◆ GOAL:
Transcribe the material below exactly as it appears.

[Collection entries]

○ ○ ○ ○

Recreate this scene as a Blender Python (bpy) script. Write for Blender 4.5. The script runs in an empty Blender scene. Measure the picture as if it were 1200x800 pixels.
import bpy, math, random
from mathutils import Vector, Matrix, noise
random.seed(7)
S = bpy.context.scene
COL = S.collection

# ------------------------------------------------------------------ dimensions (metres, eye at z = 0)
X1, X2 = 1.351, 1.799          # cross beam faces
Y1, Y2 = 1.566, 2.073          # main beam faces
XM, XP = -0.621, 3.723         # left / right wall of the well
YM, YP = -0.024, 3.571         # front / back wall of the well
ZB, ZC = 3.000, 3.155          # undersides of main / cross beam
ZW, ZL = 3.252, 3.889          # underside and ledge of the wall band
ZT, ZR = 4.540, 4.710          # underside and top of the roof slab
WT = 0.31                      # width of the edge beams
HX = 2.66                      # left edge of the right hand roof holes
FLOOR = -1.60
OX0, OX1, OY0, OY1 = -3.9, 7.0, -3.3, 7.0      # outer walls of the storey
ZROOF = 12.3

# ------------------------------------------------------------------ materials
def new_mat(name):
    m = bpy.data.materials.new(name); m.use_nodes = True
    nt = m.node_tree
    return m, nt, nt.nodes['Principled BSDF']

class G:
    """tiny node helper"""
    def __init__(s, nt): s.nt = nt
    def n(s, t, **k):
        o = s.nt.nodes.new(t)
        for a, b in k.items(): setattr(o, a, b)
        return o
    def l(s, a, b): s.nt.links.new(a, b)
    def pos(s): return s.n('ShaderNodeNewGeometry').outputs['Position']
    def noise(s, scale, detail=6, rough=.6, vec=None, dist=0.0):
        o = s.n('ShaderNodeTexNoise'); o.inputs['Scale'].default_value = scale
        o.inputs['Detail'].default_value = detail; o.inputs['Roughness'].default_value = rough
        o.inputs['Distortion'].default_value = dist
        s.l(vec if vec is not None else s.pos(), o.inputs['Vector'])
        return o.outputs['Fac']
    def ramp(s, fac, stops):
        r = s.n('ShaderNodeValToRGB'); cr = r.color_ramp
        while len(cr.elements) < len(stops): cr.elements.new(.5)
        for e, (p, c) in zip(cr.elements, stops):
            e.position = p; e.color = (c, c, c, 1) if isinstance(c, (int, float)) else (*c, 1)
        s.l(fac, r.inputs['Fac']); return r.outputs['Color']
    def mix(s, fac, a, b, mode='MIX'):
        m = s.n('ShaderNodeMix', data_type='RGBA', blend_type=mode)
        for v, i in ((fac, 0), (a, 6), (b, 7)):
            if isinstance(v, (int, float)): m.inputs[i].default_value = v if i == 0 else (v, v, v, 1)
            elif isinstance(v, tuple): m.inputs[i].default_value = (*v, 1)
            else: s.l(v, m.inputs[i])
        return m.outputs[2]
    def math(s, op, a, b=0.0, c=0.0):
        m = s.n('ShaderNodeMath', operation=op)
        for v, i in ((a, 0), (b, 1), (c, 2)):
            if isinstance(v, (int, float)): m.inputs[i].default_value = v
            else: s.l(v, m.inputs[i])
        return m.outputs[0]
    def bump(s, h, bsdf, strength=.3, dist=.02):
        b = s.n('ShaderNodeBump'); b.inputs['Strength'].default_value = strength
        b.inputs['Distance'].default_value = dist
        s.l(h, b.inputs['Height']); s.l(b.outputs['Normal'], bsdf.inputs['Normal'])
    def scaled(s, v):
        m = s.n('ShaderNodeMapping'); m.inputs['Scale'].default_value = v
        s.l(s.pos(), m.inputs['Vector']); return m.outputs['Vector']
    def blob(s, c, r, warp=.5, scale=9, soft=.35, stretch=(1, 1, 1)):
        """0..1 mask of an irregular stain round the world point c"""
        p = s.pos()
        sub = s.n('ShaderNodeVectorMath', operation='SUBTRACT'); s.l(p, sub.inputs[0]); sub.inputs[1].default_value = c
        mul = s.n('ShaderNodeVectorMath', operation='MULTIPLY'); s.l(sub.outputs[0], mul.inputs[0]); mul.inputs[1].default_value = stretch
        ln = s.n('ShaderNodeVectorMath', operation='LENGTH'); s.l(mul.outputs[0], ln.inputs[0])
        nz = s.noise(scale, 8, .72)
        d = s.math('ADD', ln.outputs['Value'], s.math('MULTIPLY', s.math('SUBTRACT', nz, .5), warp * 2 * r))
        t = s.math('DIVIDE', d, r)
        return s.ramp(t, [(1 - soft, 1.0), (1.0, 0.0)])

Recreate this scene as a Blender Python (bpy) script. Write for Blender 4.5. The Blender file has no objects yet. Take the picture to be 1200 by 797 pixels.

○ ○ ○ ○

◆ RESULT OF THIS TASK:
Recreate this scene as a Blender Python (bpy) script. Write for Blender 4.5. The script runs in an empty Blender scene. Measure the picture as if it were 1200x800 pixels.
import bpy, math, random
from mathutils import Vector, Matrix, noise
random.seed(7)
S = bpy.context.scene
COL = S.collection

# ------------------------------------------------------------------ dimensions (metres, eye at z = 0)
X1, X2 = 1.351, 1.799          # cross beam faces
Y1, Y2 = 1.566, 2.073          # main beam faces
XM, XP = -0.621, 3.723         # left / right wall of the well
YM, YP = -0.024, 3.571         # front / back wall of the well
ZB, ZC = 3.000, 3.155          # undersides of main / cross beam
ZW, ZL = 3.252, 3.889          # underside and ledge of the wall band
ZT, ZR = 4.540, 4.710          # underside and top of the roof slab
WT = 0.31                      # width of the edge beams
HX = 2.66                      # left edge of the right hand roof holes
FLOOR = -1.60
OX0, OX1, OY0, OY1 = -3.9, 7.0, -3.3, 7.0      # outer walls of the storey
ZROOF = 12.3

# ------------------------------------------------------------------ materials
def new_mat(name):
    m = bpy.data.materials.new(name); m.use_nodes = True
    nt = m.node_tree
    return m, nt, nt.nodes['Principled BSDF']

class G:
    """tiny node helper"""
    def __init__(s, nt): s.nt = nt
    def n(s, t, **k):
        o = s.nt.nodes.new(t)
        for a, b in k.items(): setattr(o, a, b)
        return o
    def l(s, a, b): s.nt.links.new(a, b)
    def pos(s): return s.n('ShaderNodeNewGeometry').outputs['Position']
    def noise(s, scale, detail=6, rough=.6, vec=None, dist=0.0):
        o = s.n('ShaderNodeTexNoise'); o.inputs['Scale'].default_value = scale
        o.inputs['Detail'].default_value = detail; o.inputs['Roughness'].default_value = rough
        o.inputs['Distortion'].default_value = dist
        s.l(vec if vec is not None else s.pos(), o.inputs['Vector'])
        return o.outputs['Fac']
    def ramp(s, fac, stops):
        r = s.n('ShaderNodeValToRGB'); cr = r.color_ramp
        while len(cr.elements) < len(stops): cr.elements.new(.5)
        for e, (p, c) in zip(cr.elements, stops):
            e.position = p; e.color = (c, c, c, 1) if isinstance(c, (int, float)) else (*c, 1)
        s.l(fac, r.inputs['Fac']); return r.outputs['Color']
    def mix(s, fac, a, b, mode='MIX'):
        m = s.n('ShaderNodeMix', data_type='RGBA', blend_type=mode)
        for v, i in ((fac, 0), (a, 6), (b, 7)):
            if isinstance(v, (int, float)): m.inputs[i].default_value = v if i == 0 else (v, v, v, 1)
            elif isinstance(v, tuple): m.inputs[i].default_value = (*v, 1)
            else: s.l(v, m.inputs[i])
        return m.outputs[2]
    def math(s, op, a, b=0.0, c=0.0):
        m = s.n('ShaderNodeMath', operation=op)
        for v, i in ((a, 0), (b, 1), (c, 2)):
            if isinstance(v, (int, float)): m.inputs[i].default_value = v
            else: s.l(v, m.inputs[i])
        return m.outputs[0]
    def bump(s, h, bsdf, strength=.3, dist=.02):
        b = s.n('ShaderNodeBump'); b.inputs['Strength'].default_value = strength
        b.inputs['Distance'].default_value = dist
        s.l(h, b.inputs['Height']); s.l(b.outputs['Normal'], bsdf.inputs['Normal'])
    def scaled(s, v):
        m = s.n('ShaderNodeMapping'); m.inputs['Scale'].default_value = v
        s.l(s.pos(), m.inputs['Vector']); return m.outputs['Vector']
    def blob(s, c, r, warp=.5, scale=9, soft=.35, stretch=(1, 1, 1)):
        """0..1 mask of an irregular stain round the world point c"""
        p = s.pos()
        sub = s.n('ShaderNodeVectorMath', operation='SUBTRACT'); s.l(p, sub.inputs[0]); sub.inputs[1].default_value = c
        mul = s.n('ShaderNodeVectorMath', operation='MULTIPLY'); s.l(sub.outputs[0], mul.inputs[0]); mul.inputs[1].default_value = stretch
        ln = s.n('ShaderNodeVectorMath', operation='LENGTH'); s.l(mul.outputs[0], ln.inputs[0])
        nz = s.noise(scale, 8, .72)
        d = s.math('ADD', ln.outputs['Value'], s.math('MULTIPLY', s.math('SUBTRACT', nz, .5), warp * 2 * r))
        t = s.math('DIVIDE', d, r)
        return s.ramp(t, [(1 - soft, 1.0), (1.0, 0.0)])

Recreate this scene as a Blender Python (bpy) script. Write for Blender 4.5. The Blender file has no objects yet. Take the picture to be 1200 by 797 pixels.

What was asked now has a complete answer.